Cet ouvrage, édité comme catalogue de l'exposition réalisée par la Cité de l'Architecture et du Patrimoine de Paris (13 novembre 2007 - 5 février 2008) à l'occasion du tricentenaire de la mort de Vauban, fera date. Fruit des contributions de trente-huit spécialistes et chercheurs de sept pays, il illustre admirablement l'exceptionnelle personnalité du bâtisseur qui, outre ses talents d'ingénieur-constructeur, fut « un homme particulièrement attentif aux grandes questions politiques et intellectuelles de son temps ».
Il fallait à Louis XIV un bâtisseur à la mesure de ses ambitions. Sébastien Le Pestre, marquis de Vauban (1633-1707), fut l'homme de la situation. Théoricien, il ne prétendait pas l'être, même s'il consacrait beaucoup de temps à l'écriture et aux dessins manuscrits. Il était par contre un stratège avisé, et surtout un ingénieur hors pair qui avait le don de savoir anticiper les fonctions défensives de ses constructions.
Durant les quarante années qu'il consacra au service du Roi et de ses ministres Louvois et Colbert, le Commissaire général des fortifications qu'était devenu Vauban en 1678 construisit 160 forts et places fortes, sur les frontières et à l'intérieur du royaume. Le "Pré Carré" du Roi-Soleil était paré contre tous les assauts offensifs des États limitrophes...
Bâtisseur, Vauban l'était assurément dans l'âme, mais surtout dans la réalité du chantier et de son déroulement, depuis le recrutement des "remueurs de terre" ou "chaufourniers" et l'approvisionnement en matériaux et en outils jusqu'au souci de l'entretien futur des édifices.
L'ouvrage-catalogue, très abondamment illustré, propose une vision d'ensemble des interventions de Vauban en matière d'urbanisme et d'architecture, notamment dans le réseau des fortifications bastionnées qui fut construit en réponse à la volonté de rationalisation de l'art de la guerre caractéristique du règne de Louis XIV.
Il met également l'accent sur l'actualité de ce patrimoine. Déjà, dès la seconde moitié du XVIIIe siècle, la guerre de mouvement ayant succédé à la guerre de siège, l'utilité de la fortification bastionnée fut remise en cause, au profit de la fortification perpendiculaire imaginée par le marquis de Montalembert. Face à la puissance des nouveaux canons de l'artillerie ennemie, le système de défense à la façon Vauban s'avérait insuffisant. Le génie de Vauban n'en continuait pas moins d'être présent : « Vauban reste le modèle de l'ingénieur militaire français tout au long des XIXe et XXe siècles, alors même que son oeuvre et son enseignement basculent de l'opérationnel au culturel.(...) Serviteur modèle d'un roi illustre, Vauban est devenu l'image vivante, puis héroïsée, d'un corps d'ingénieurs longtemps en mal de reconnaissance. »

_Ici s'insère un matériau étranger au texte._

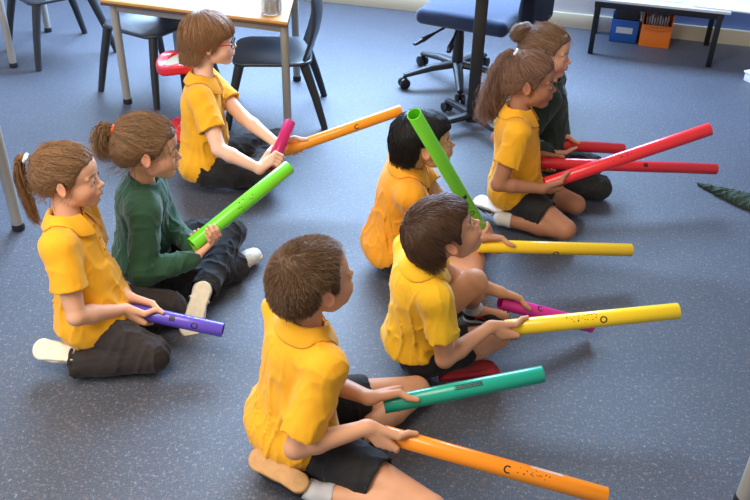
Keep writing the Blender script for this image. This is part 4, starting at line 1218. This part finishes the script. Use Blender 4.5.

Le dernier chapitre de l'ouvrage est riche d'enseignements sur l'art et la manière de sauvegarder le "patrimoine Vauban". Certes, une telle entreprise doit faire face à de nombreuses difficultés relevant de la technique, du financement et de la requalification : comment, en tout premier lieu, préserver l'esprit de constructions conçues à des fins militaires tout en leur attribuant de nouvelles fonctions ? Mais les exemples prouvent qu'une reconversion est possible dans des conditions respectueuses à la fois des lieux et de nouveaux enjeux touristiques et culturels. Le campus universitaire de la Nive à Bayonne, le palais de justice d'Avesnes-sur-Helpe, la citadelle de Belle-Île-en-Mer, le réseau des sites majeurs de Vauban (projet européen Septentrion), etc. sont, entre autres restaurations, les témoins d'un patrimoine devenu "enjeu du développement durable". Nul doute qu'une telle perspective n'aurait pas été pour déplaire au grand bâtisseur urbaniste que fut Vauban.
"Vauban , Bâtisseur du Roi-Soleil", ouvrage collectif sous la direction d'Isabelle Warmoes et de Victoria Sanger, coédité par Somogy et la Cité de l'Architecture et du Patrimoine de Paris, 2007, 432 pages.